Does no harm to preserve registers we don't use.

"l_write" is simpler than you've got it. With the exception of making the error -1, depriving the caller of "what" went wrong, it's just sys_write.

Code: [Select]

bits 32

section .text

global l_write

l_write:
        push ebp                ;prologue
        mov ebp, esp

        push ebx                ; preserve regisers
        push edi
        push esi

        mov ebx, [ebp + 8]      ; fd stored in ebx
        mov ecx, [ebp + 12]     ; char *buf stored in ecx
        mov edx, [ebp + 16]     ; len stored in edx

;        xor esi, esi            ; counter
; we don't need a counter

        cmp edx, 0              ; check for 0 len
        jle .done
; does no harm to check caller for idiocy
; we don't write anything anyway


;        .char_loop:
                               
                mov eax, 4              ; sys write
                int 0x80

                cmp eax, 0              ; check for error
                jle .error
; probably should be just "jl"
; strictly speaking , 0 is not an error
;                inc ecx                 ; move to next char
;                inc esi                 ; increment counter

;                cmp esi, [ebp + 16]     ; does bytes written = len?
;                je .done

;                jmp .char_loop
; we don't need any of that


        .error:
                mov eax, -1             ; error
               
                pop esi                 ; restore registers
                pop edi
                pop ebx               
               
                mov esp, ebp            ; epilogue
                pop ebp
                ret

        .done:
                mov eax, esi            ; return # bytes written
               
                pop esi
                pop edi               
                pop ebx                 ; restore registers

                mov esp, ebp            ; epilogue
                pop ebp
                ret

No real need to duplicate the entire "clean up and go home". We just need to make eax -1 if it was negative (depriving the caller of useful information) and leave it alone if no error. Does no harm.

It probably would have been a good idea to make each of these functions a separate "topic". A little late now.

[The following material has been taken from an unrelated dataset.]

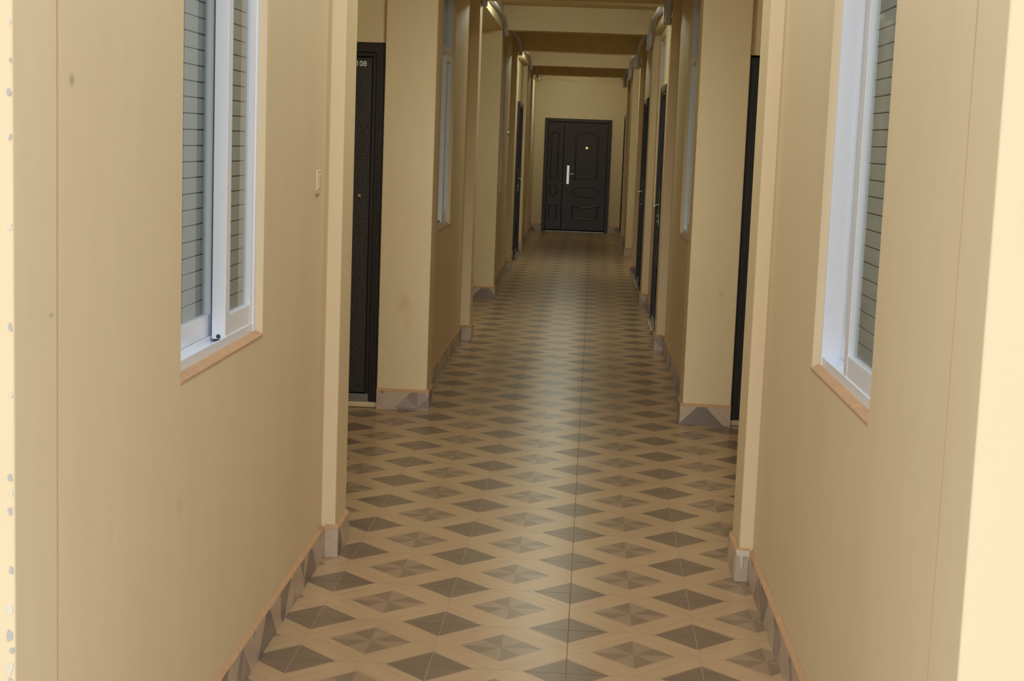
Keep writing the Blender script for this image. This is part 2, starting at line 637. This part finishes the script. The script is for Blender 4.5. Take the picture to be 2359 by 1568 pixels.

Now... see if I still feel like looking at l_gets...

Best,
Frank

[turtle13]

ok, nearly final l_write:

Code: [Select]


bits 32

section .text

global l_write

l_write:
        push ebp                ;prologue
        mov ebp, esp

        push ebx                ; preserve regisers
        push edi
        push esi

        mov ebx, [ebp + 8]      ; fd stored in ebx
        mov ecx, [ebp + 12]     ; char *buf stored in ecx
        mov edx, [ebp + 16]     ; len stored in edx

        cmp edx, 0              ; check for 0 len
        jle .done
                               
        mov eax, 4              ; sys write
        int 0x80

        cmp eax, 0              ; check for error (when eax is less than zero)
        jl .error

        .done:
               
                pop esi
                pop edi               
                pop ebx                 ; restore registers

                mov esp, ebp            ; epilogue
                pop ebp
                ret

        .error:
                mov eax, -1             ; error
                jmp .done

I'm not following how this would return the number of bytes written (which is why I was using esi as a counter, every byte written would increment 1, and then that is moved into eax before returning) unless that part needs to be amended..

[Frank Kotler]

This is what I've got for l_gets. It's pretty much your code. I moved "inc esi" up to the top so our first try is 1, not 0. If esi==len, we do want to do that read, in case the LF is there. Now we do. I cut back to reading one byte at a time, little as I like it. Fugly! I did not attempt to "flush the buffer". I indicated where we might want to - only if we're reading from stdin!

Code: [Select]

; nasm -f elf32 l_gets.asm -d TESTMAIN
; ld -o l_gets l_gets.o

bits 32

%ifdef TESTMAIN

section .bss
buf resb 80
fd resd 1

section .data
filename db `l_gets.asm\0` ; ourself - we know it's there

section .text
global _start
_start:

mov eax, 5 ; sys_open
mov ebx, filename
xor ecx, ecx
xor edx, edx
int 80h
test eax, eax
js exit ; bail out if error
mov [fd], eax

; test a call to it

; try multiple calls if we're reading file
; just to make sure we're stopping at LF
; and can continue from there
mov esi, 7
top:

push 80 ; length
push buf
push dword [fd]
call l_gets
add esp, 4 * 3

; print what we l_getsed - l_got?

mov edx, eax ; length read
mov eax, 4  ;sys_write
mov ebx, 1 ; stdout
mov ecx, buf
int 80h

; only if we're doing multiple reads
dec esi
jnz top

exit:
                mov ebx, eax            ; return value is number of bytes written (len)
                mov eax, 1              ; sys exit
                int 0x80
%endif
;-----------------------------
section .text

global l_gets

l_gets:
        push ebp                ; prologue
        mov ebp, esp

        push ebx                ; preserve ebx
push esi

        mov ebx, [ebp + 8]      ; fd parameter into ebx
        mov ecx, [ebp + 12]     ; char *buf in ecx
        mov edx, [ebp + 16]     ; len in edx
        xor esi, esi            ; counter

        cmp edx, 0              ; if len zero or less, exit
        jle .done

mov edx, 1 ; read one byte at a time. ugh!

        .char_loop:       
        inc esi ; increment count first
                mov eax, 3              ; sys read
                int 0x80

                cmp [ecx], byte 0xA     ; test for linefeed
                je .done

                inc ecx                 ; advance to next byte

                cmp esi, [ebp + 16]     ; does read bytes = len?
                je .done
; if this happens, we didn't find a LF
; if we're reading stdin, this indicates overflow
; we might want to flush OS's input buffer ("keyboard buffer")

                jmp .char_loop
       
        .done:
                mov eax, esi            ; # bytes read into eax               

        pop esi
        pop ebx                 ; restore ebx

                mov esp, ebp            ; epilogue
                pop ebp
                ret
;-----------------------------------------------


That's as far as I got. I'm not sure it's "complete". See what you think...

Best,
Frank

Ah, again we're bumping into each other. Your l_write looks good at first glance. It returns the number of bytes written because that's what sys_write does!